[start of SOURCE DATA]

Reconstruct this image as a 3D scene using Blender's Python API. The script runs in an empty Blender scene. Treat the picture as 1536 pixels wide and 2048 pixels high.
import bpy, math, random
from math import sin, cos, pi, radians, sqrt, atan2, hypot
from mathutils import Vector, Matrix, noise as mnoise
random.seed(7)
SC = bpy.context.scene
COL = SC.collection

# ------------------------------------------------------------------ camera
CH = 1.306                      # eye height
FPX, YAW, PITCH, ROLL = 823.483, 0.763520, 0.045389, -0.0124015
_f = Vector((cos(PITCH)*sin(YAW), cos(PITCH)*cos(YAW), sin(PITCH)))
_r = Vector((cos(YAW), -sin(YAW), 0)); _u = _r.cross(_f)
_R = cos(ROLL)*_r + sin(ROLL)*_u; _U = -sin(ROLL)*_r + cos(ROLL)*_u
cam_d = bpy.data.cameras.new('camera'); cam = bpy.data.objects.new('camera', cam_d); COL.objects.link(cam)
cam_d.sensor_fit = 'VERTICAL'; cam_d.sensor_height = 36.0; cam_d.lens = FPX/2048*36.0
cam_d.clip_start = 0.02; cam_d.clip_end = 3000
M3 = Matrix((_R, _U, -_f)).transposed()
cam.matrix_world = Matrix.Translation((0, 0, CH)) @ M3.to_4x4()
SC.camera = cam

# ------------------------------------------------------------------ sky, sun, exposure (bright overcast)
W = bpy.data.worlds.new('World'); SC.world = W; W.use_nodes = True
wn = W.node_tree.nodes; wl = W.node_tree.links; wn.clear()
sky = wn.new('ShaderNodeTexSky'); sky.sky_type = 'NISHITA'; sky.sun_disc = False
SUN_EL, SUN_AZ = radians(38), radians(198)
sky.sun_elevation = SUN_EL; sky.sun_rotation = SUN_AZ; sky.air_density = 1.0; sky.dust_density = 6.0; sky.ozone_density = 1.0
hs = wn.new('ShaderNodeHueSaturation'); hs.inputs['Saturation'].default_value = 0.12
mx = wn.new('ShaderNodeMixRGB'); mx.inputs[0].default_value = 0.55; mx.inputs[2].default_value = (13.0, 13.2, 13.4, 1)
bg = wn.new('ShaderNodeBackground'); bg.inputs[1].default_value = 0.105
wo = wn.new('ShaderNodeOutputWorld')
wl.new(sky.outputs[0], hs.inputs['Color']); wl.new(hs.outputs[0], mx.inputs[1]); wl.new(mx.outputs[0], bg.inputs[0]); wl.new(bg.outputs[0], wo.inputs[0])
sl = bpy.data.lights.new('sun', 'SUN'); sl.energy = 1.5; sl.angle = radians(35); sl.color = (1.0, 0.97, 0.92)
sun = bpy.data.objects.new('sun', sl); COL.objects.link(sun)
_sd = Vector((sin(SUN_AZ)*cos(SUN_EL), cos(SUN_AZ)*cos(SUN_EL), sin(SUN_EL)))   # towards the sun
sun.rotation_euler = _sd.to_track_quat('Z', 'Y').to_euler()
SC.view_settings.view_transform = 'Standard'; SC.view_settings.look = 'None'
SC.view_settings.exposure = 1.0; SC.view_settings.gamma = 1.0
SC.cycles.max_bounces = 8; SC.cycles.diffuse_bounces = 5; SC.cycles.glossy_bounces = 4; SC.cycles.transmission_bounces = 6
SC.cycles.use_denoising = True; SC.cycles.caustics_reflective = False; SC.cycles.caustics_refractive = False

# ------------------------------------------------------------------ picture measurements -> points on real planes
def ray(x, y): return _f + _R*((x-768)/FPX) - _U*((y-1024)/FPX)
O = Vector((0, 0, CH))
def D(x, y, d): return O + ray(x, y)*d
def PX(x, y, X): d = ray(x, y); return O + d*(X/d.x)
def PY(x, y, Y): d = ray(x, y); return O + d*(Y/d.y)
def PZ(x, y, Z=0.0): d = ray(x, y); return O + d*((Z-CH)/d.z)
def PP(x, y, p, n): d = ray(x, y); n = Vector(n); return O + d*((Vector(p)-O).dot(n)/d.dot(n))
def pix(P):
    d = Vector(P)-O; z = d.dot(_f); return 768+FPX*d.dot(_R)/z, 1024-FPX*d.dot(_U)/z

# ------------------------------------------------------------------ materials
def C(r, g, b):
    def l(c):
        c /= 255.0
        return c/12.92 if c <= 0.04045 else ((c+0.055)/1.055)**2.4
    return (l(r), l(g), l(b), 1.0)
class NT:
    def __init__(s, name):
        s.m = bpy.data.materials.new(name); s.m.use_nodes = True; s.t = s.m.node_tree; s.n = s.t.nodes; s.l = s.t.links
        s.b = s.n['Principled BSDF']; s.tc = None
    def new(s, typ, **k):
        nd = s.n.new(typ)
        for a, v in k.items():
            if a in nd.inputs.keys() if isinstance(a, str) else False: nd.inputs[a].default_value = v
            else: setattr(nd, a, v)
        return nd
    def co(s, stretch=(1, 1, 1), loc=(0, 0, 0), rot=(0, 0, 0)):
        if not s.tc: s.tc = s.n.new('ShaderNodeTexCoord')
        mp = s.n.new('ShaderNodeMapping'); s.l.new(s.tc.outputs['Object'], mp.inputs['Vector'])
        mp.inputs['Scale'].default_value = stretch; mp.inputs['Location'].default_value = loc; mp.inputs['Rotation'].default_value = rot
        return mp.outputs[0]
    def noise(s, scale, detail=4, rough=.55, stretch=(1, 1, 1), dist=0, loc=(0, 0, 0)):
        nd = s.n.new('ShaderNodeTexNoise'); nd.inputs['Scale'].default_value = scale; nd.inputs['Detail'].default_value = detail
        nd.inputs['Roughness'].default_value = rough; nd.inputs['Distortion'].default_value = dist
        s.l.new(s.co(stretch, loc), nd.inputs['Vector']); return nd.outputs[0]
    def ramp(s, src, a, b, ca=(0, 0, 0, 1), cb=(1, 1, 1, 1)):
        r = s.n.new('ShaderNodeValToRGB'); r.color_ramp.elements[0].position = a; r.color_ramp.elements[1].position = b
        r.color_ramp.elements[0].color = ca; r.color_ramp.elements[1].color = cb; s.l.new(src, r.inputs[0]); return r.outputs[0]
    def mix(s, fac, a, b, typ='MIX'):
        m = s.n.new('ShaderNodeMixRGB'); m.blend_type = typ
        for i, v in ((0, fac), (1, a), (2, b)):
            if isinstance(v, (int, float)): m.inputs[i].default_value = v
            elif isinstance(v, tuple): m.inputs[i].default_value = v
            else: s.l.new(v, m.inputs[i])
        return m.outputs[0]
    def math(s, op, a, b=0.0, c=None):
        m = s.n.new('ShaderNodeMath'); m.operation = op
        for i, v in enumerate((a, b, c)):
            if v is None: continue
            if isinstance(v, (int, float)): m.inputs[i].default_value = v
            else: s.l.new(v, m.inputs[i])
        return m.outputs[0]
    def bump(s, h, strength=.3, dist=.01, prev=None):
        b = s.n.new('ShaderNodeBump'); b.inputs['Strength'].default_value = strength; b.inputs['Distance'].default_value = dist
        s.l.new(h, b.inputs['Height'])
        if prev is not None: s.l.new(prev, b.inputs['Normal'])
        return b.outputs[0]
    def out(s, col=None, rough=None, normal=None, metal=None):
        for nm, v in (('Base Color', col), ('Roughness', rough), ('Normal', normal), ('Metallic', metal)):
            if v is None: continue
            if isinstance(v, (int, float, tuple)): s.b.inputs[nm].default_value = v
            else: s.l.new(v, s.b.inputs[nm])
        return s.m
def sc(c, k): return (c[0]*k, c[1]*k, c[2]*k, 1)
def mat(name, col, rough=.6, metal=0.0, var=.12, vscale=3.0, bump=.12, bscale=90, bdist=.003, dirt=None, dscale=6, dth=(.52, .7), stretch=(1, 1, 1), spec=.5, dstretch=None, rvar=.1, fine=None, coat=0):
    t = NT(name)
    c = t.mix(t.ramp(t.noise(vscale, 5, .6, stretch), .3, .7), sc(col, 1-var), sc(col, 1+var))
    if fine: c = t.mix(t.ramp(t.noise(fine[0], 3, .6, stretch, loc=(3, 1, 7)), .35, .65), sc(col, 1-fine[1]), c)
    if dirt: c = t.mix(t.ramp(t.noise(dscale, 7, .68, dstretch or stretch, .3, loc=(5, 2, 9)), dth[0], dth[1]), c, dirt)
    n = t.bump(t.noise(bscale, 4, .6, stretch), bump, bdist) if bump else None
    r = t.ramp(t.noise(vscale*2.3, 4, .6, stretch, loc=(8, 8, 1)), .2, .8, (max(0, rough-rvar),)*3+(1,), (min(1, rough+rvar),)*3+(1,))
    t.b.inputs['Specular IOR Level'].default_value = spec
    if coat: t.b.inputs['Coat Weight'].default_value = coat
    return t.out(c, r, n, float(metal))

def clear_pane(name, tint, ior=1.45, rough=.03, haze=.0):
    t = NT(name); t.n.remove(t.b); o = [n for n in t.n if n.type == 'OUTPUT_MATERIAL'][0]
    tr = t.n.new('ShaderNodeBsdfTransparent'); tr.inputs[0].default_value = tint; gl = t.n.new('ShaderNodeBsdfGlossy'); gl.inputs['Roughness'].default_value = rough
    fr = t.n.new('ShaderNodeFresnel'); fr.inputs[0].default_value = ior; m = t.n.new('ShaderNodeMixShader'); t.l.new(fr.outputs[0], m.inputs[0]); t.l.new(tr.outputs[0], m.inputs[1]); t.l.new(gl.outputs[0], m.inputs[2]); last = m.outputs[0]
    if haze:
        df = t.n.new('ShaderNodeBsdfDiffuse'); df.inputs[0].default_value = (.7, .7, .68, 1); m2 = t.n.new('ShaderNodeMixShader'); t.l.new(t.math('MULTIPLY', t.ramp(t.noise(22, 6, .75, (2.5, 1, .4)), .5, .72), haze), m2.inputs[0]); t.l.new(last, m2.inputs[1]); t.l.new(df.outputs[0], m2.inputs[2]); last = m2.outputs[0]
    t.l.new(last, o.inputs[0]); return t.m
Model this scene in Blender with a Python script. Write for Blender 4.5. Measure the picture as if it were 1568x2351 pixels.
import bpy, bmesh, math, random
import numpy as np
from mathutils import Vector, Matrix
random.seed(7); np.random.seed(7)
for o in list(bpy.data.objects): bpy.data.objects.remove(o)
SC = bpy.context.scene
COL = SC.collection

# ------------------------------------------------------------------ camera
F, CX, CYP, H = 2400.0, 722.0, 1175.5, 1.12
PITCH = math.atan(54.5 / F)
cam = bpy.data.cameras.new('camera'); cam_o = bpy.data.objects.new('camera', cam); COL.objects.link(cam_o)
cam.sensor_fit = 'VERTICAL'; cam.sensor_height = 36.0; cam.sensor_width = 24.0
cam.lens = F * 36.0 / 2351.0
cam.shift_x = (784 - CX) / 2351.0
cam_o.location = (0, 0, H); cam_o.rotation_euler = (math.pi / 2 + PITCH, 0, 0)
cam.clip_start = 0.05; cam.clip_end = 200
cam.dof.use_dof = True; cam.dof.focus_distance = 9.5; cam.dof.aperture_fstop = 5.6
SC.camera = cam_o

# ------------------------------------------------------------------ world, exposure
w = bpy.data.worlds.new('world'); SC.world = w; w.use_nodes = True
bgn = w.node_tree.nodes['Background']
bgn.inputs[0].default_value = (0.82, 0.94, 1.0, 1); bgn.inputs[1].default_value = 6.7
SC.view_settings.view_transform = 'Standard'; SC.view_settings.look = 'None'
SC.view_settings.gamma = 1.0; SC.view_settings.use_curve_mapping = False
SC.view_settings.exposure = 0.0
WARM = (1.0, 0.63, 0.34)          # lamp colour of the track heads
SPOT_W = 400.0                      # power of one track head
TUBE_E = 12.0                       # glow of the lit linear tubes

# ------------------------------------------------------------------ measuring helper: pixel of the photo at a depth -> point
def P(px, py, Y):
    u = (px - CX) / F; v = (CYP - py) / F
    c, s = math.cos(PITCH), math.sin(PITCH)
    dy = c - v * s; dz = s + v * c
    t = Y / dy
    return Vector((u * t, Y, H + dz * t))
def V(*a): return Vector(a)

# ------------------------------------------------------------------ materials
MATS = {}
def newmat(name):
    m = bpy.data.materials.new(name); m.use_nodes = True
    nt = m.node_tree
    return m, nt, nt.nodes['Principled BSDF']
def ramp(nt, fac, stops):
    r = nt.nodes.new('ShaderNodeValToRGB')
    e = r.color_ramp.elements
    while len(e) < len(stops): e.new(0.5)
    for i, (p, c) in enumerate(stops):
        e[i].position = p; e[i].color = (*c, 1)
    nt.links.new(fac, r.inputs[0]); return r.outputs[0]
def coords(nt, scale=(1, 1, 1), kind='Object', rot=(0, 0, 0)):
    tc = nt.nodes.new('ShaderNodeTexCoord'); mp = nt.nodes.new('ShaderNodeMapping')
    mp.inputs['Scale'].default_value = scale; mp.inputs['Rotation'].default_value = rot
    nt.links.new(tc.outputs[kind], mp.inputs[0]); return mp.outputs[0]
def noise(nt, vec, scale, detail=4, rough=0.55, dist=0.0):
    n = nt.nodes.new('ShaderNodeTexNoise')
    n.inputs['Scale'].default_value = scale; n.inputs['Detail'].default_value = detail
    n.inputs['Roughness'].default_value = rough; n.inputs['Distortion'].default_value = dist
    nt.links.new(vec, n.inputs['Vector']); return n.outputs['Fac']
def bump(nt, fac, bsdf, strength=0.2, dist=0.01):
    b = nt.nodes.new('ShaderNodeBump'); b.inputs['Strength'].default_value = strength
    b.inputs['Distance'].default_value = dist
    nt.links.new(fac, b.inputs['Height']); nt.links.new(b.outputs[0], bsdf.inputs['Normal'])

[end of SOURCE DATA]

» **DIRECTIONS FOR THIS TASK**: List the lines of the records where "Blender" occurs.

» **RESULT OF THE TASK**:
Reconstruct this image as a 3D scene using Blender's Python API. The script runs in an empty Blender scene. Treat the picture as 1536 pixels wide and 2048 pixels high.
Model this scene in Blender with a Python script. Write for Blender 4.5. Measure the picture as if it were 1568x2351 pixels.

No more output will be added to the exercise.